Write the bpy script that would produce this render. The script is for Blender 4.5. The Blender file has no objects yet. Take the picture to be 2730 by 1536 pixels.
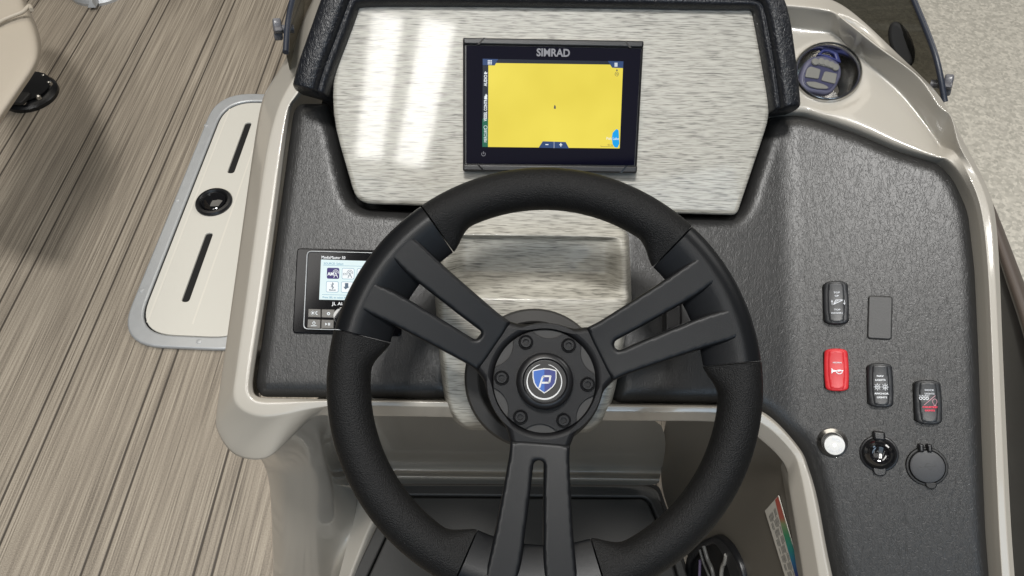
import bpy, bmesh, math, random
import numpy as np
from mathutils import Vector, Matrix

random.seed(7)
scene = bpy.context.scene
COL = scene.collection
R = math.radians

# ------------------------------------------------------------------ camera, world, lamps, exposure
CAM = Vector((0.0, 0.0, 1.40))
PITCH = 54.0
FPX = 2102.0
cd = bpy.data.cameras.new("camera")
cam = bpy.data.objects.new("camera", cd); COL.objects.link(cam)
cam.location = CAM; cam.rotation_euler = (R(90 - PITCH), 0, 0)
cd.sensor_width = 36.0; cd.lens = 36.0 * FPX / 2730.0
cd.clip_start = 0.02; cd.clip_end = 200
scene.camera = cam

world = bpy.data.worlds.new("World"); scene.world = world; world.use_nodes = True
bg = world.node_tree.nodes["Background"]
bg.inputs[0].default_value = (1.0, 0.98, 0.96, 1); bg.inputs[1].default_value = 0.035

def area(name, loc, target, sx, sy, power, color=(1, 1, 1)):
    l = bpy.data.lights.new(name, 'AREA'); l.shape = 'RECTANGLE'; l.size = sx; l.size_y = sy
    l.energy = power; l.color = color
    o = bpy.data.objects.new(name, l); COL.objects.link(o); o.location = loc
    d = (Vector(target) - Vector(loc)).normalized()
    o.rotation_euler = d.to_track_quat('-Z', 'Y').to_euler()
    return o

def strip(name, a, b, w, power, color, target=(0.0, 0.6, 0.8)):
    """a ceiling tube from a to b"""
    a, b = Vector(a), Vector(b); c = (a + b) / 2
    l = bpy.data.lights.new(name, 'AREA'); l.shape = 'RECTANGLE'; l.size = w; l.size_y = (b - a).length; l.energy = power; l.color = color
    o = bpy.data.objects.new(name, l); COL.objects.link(o)
    y = (b - a).normalized(); z = -(Vector(target) - c); z = (z - y * z.dot(y)).normalized(); x = y.cross(z)
    o.matrix_world = Matrix.Translation(c) @ Matrix((x, y, z)).transposed().to_4x4()
    return o

WARM = (1.0, 0.93, 0.82)
area("ceiling_and_fill_lamp", (-1.0, 2.6, 4.2), (-1.2, 1.0, 0), 3.2, 3.0, 60, WARM)
area("ceiling_and_fill_lamp", (-0.12, -0.10, 4.1), (0.1, 0.5, 0.7), 0.50, 0.36, 96, (1, 0.985, 0.955))
area("ceiling_and_fill_lamp", (4.5, 3.0, 4.2), (2.5, 2.0, -0.6), 2.0, 2.0, 115, (1, 0.98, 0.94))  # added fill lamp, lightens the showroom floor
area("ceiling_and_fill_lamp", (1.22, -0.62, 4.1), (0.3, 0.5, 0.7), 0.25, 0.3, 7, (1, 0.97, 0.93))
area("ceiling_and_fill_lamp", (-1.35, -0.85, 4.1), (-0.3, 0.5, 0.7), 0.5, 1.3, 20, (1, 0.97, 0.93))
area("reflection_fill", (0.2, -1.6, 4.15), (0.1, 0.6, 0.7), 1.2, 0.8, 3, (1, 0.98, 0.93))  # added soft source, gives the dash panel something bright to reflect
strip("strip_lamp", (-0.66, -1.00, 4.1), (-0.89, -1.95, 4.1), 0.16, 11, (1, 0.98, 0.94))
strip("strip_lamp", (-0.39, -1.03, 4.1), (-0.64, -2.00, 4.1), 0.18, 13, (1, 0.98, 0.94))
area("showroom_window", (1.22, -5.0, 4.0), (0.2, 0.4, 0.7), 1.4, 1.7, 36, (0.58, 0.78, 1.0))
area("showroom_window", (-1.5, -5.0, 3.5), (0.0, 0.4, 0.7), 1.6, 2.0, 18, (0.62, 0.80, 1.0))
area("skylight", (1.05, -2.95, 4.1), (0.2, 0.4, 0.7), 1.25, 1.3, 14, (0.62, 0.80, 1.0))
area("skylight", (-0.95, -2.95, 4.1), (0.0, 0.4, 0.7), 0.9, 1.3, 5, (0.66, 0.83, 1.0))

scene.view_settings.view_transform = 'Standard'
scene.view_settings.look = 'None'
scene.view_settings.exposure = 0.0
scene.view_settings.gamma = 1.0

# ------------------------------------------------------------------ geometry helpers
FW = Vector((0, math.cos(R(PITCH)), -math.sin(R(PITCH))))
UP = Vector((0, math.sin(R(PITCH)), math.cos(R(PITCH))))
RT = Vector((1, 0, 0))

def ray(px, py):
    return FW + RT * ((px - 1365) / FPX) - UP * ((py - 768) / FPX)
def D(px, py, d): return CAM + ray(px, py) * d
def Zp(px, py, z):
    r = ray(px, py); return CAM + r * ((z - CAM.z) / r.z)
def Yp(px, py, y):
    r = ray(px, py); return CAM + r * (y / r.y)

def ss(a, b, x):
    t = min(1, max(0, (x - a) / (b - a))); return t * t * (3 - 2 * t)

class Frame:
    """A plane in the place: origin, local x (right), y (up the surface), z (out of the surface)."""
    def __init__(s, o, x, n):
        s.o = Vector(o); s.n = Vector(n).normalized()
        x = Vector(x); s.x = (x - s.n * x.dot(s.n)).normalized(); s.y = s.n.cross(s.x)
        s.m = Matrix.Translation(s.o) @ Matrix((s.x, s.y, s.n)).transposed().to_4x4()
    def hit(s, px, py, h=0.0):
        r = ray(px, py); t = (s.o + s.n * h - CAM).dot(s.n) / r.dot(s.n)
        q = CAM + r * t - s.o
        return (q.dot(s.x), q.dot(s.y))
    def loc(s, pts, h=0.0): return [s.hit(a, b, h) for a, b in pts]
    def w(s, x, y, z=0.0): return s.o + s.x * x + s.y * y + s.n * z

def frame_at(px, py, d, elev, roll=0.0, lean=0.0):
    n = Vector((math.sin(R(lean)), -math.cos(R(elev)) * math.cos(R(lean)), math.sin(R(elev)) * math.cos(R(lean))))
    x = RT * math.cos(R(roll)) - UP * math.sin(R(roll))
    return Frame(D(px, py, d), x, n)

def link(name, me, mat=None, parent=None):
    o = bpy.data.objects.new(name, me); COL.objects.link(o)
    if mat is not None:
        me.materials.clear(); me.materials.append(mat)
    if parent is not None:
        o.parent = parent
    return o

def smooth(me, ang=35):
    for p in me.polygons: p.use_smooth = True
    if ang < 180:
        me.set_sharp_from_angle(angle=R(ang))
    return me

def mesh(name, vs, fs, ang=35):
    me = bpy.data.meshes.new(name); me.from_pydata([tuple(v) for v in vs], [], fs); me.update()
    return smooth(me, ang)

def thing(name, label, cat, matrix=None, loc=None, group=None):
    o = bpy.data.objects.new(name, None); COL.objects.link(o)
    o.empty_display_size = 0.02
    if matrix is not None: o.matrix_world = matrix
    if loc is not None: o.location = loc
    o['label'] = label; o['category'] = cat
    if group: o['group'] = group
    return o

def tag(o, label, cat, group=None):
    o['label'] = label; o['category'] = cat
    if group: o['group'] = group
    return o

def curve_mesh(cu):
    o = bpy.data.objects.new("tmp", cu); COL.objects.link(o)
    dg = bpy.context.evaluated_depsgraph_get(); dg.update()
    me = bpy.data.meshes.new_from_object(o.evaluated_get(dg))
    bpy.data.objects.remove(o); bpy.data.curves.remove(cu)
    return me

def rounded(poly, r, n=5):
    """Round every corner of a polygon; r is one radius or a list."""
    out = []; m = len(poly)
    for i in range(m):
        p = Vector(poly[i]); a = Vector(poly[i - 1]); b = Vector(poly[(i + 1) % m])
        ri = r[i] if isinstance(r, (list, tuple)) else r
        u = a - p; v = b - p
        if ri <= 0 or u.length < 1e-9 or v.length < 1e-9: out.append(tuple(p)); continue
        t = min(ri, u.length * .48, v.length * .48)
        s = p + u.normalized() * t; e = p + v.normalized() * t
        for k in range(n + 1):
            f = k / n
            q = s * (1 - f) ** 2 + p * 2 * f * (1 - f) + e * f * f
            out.append((q.x, q.y))
    return out

def circle(cx, cy, r, n=48, ry=None, a0=0):
    ry = r if ry is None else ry
    return [(cx + r * math.cos(a0 + 2 * math.pi * k / n), cy + ry * math.sin(a0 + 2 * math.pi * k / n)) for k in range(n)]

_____

DO THIS:
Give again exactly the lines running from the beginning of the material above through the line that contains "from mathutils import Vector, Matrix", and leave out every picture.

ANSWER:
Write the bpy script that would produce this render. The script is for Blender 4.5. The Blender file has no objects yet. Take the picture to be 2730 by 1536 pixels.
import bpy, bmesh, math, random
import numpy as np
from mathutils import Vector, Matrix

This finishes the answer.